I was ready to push the world’s buttons, but I don’t know if they were ready for me. I think you’re right: It was kind of missing. When I wrote that manifesto originally, that’s what I liked most about the people that I truly was a fan of. I wrote down all of the names of these pop girls like Gaga, and asked myself: why did they connect? They all had a cool message and a lack of giving a fuck that was just so inspiring and beautiful for a young girl.
Now it’s your turn. Can you tell me about the edge your music has, and what you learned from collaborators like Dylan Brady and Grimes?
I was on edge, I wanted loud, I wanted abrasive. Dylan is just the craziest fucking producer ever. When we started working together, I was so gagged. He’s in the corner with his laptop very nonchalantly pressing buttons, and then he turns it around and plays the craziest shit ever. And he’s smoking three joints while he does it. He’s exactly 10 years older than me. We have the same birthday. I have to work with him for the rest of my life.
This is your debut headline show?
Yeah, crazy. There were 3000 people on the wait list.
“Everybody that I’ve ever known? They can suck my balls.”
adéla
It’s gonna be the sweatiest night of your life.
I’m a sweaty girl. I asked if we could have a fan and they said ‘We don’t really think so.’ I’m just gonna be a sweaty dog by the end of it.
Where are you putting your nerves?
I actually am the least nervous for this performance, because this is the first time that I get to perform things that I made. It’s literally all about me, and I can do whatever the fuck I want on that stage. I’m completely in control.
When you close your eyes and think of your success, who are you giving the middle finger to?
Everybody that I’ve ever known. They can suck my balls. Being from where I’m from, this dream is so unrealistic, so I never felt comfortable enough to even speak it out loud. It’s a middle finger to the non-believers. You guys don’t have whimsy in you! Like, what, you want a nine to five? That’s okay. Can’t I be a songstress? A songbird? Let a girl dream!
What about Slovakia deserves more flowers?

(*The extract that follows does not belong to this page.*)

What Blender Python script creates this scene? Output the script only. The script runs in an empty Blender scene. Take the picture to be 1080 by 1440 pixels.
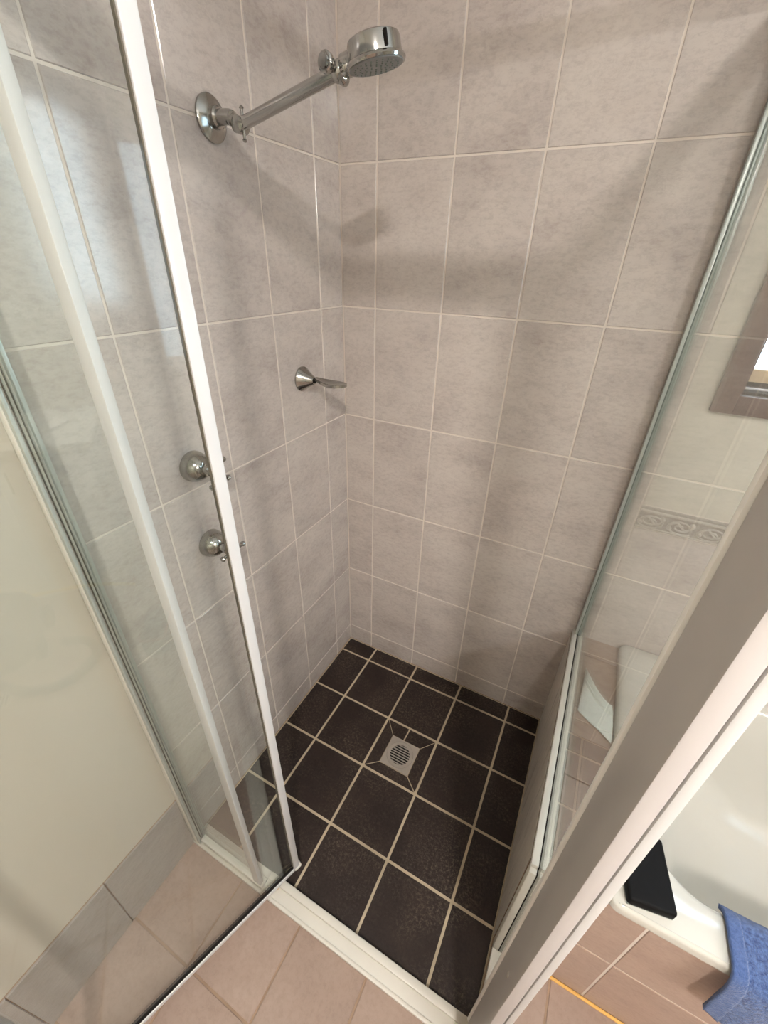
import bpy, bmesh, math, random
from mathutils import Vector, Matrix, noise
random.seed(7)
D = bpy.data; SC = bpy.context.scene; COL = SC.collection
PI = math.pi

# ---------------------------------------------------------------- camera
CAM = (0.7537, -1.1831, 1.5334)
R = ((0.8861038, 0.46287748, 0.02375917), (0.25627949, -0.446603800, -0.85724318), (-0.38618763, 0.76569543, -0.51436333))
cd = D.cameras.new('camera'); co = D.objects.new('camera', cd); COL.objects.link(co)
co.matrix_world = Matrix(((R[0][0], -R[1][0], -R[2][0], CAM[0]), (R[0][1], -R[1][1], -R[2][1], CAM[1]),
                          (R[0][2], -R[1][2], -R[2][2], CAM[2]), (0, 0, 0, 1)))
cd.sensor_fit = 'VERTICAL'; cd.sensor_height = 36; cd.lens = 36 * 590.2 / 1440; cd.clip_start = 0.01
SC.camera = co

# ---------------------------------------------------------------- world, lamp, exposure
w = D.worlds.new('sky'); SC.world = w; w.use_nodes = True
bg = w.node_tree.nodes['Background']; bg.inputs[0].default_value = (0.66, 0.84, 1.0, 1); bg.inputs[1].default_value = 10.0
LAMP = Vector((1.25, -1.97, 2.43))
LAMP_L = 720.0                                              # radiance of the ceiling downlight
FILL_L = 230.0                                               # radiance of the unseen tube added as fill
LAMP_C = (1.0, 0.95, 0.905, 1)
SC.view_settings.view_transform = 'Standard'; SC.view_settings.look = 'None'
SC.view_settings.exposure = 0.24; SC.view_settings.gamma = 1.0; SC.view_settings.use_curve_mapping = False
SC.cycles.transparent_max_bounces = 32; SC.cycles.max_bounces = 12; SC.cycles.diffuse_bounces = 6
SC.cycles.caustics_reflective = False; SC.cycles.caustics_refractive = False

# ---------------------------------------------------------------- materials
def nodes(name):
    m = D.materials.new(name); m.use_nodes = True
    return m, m.node_tree, m.node_tree.nodes['Principled BSDF']
def lin(c):
    return tuple(((x / 255) / 12.92 if x / 255 <= 0.04045 else ((x / 255 + 0.055) / 1.055) ** 2.4) for x in c) + (1,)
def pos(nt):
    return nt.nodes.new('ShaderNodeNewGeometry').outputs['Position']
def nz(nt, scale, detail=4, rough=0.6, vec=None, dist=0.0):
    n = nt.nodes.new('ShaderNodeTexNoise'); n.inputs['Scale'].default_value = scale; n.inputs['Detail'].default_value = detail
    n.inputs['Roughness'].default_value = rough; n.inputs['Distortion'].default_value = dist
    nt.links.new(vec or pos(nt), n.inputs['Vector']); return n.outputs['Fac']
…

The fact that people are really real there.
What’s not sexy anymore?
Thinking that everybody’s perceiving you. Nobody cares. People need to chill out and embrace the cringe.
What’s the loudest sound you’ve ever heard?
My mom’s sneeze is absolutely fucking insane. I’m the opposite, because she sneezed so loudly growing up that mine is silent. People think I’m such a pick me girl and I’m like, ‘No, this is trauma.’
What’s your favorite thing about being 21?
I can fucking drink in LA! When I got my fake ID, I very stupidly put my real birth date on it, and chose Hawaii as my state. I found this out while trying to order a drink at a restaurant, it was so embarrassing. I just put my Slovakian back accent on and said ‘Oh, I’m an immigrant!’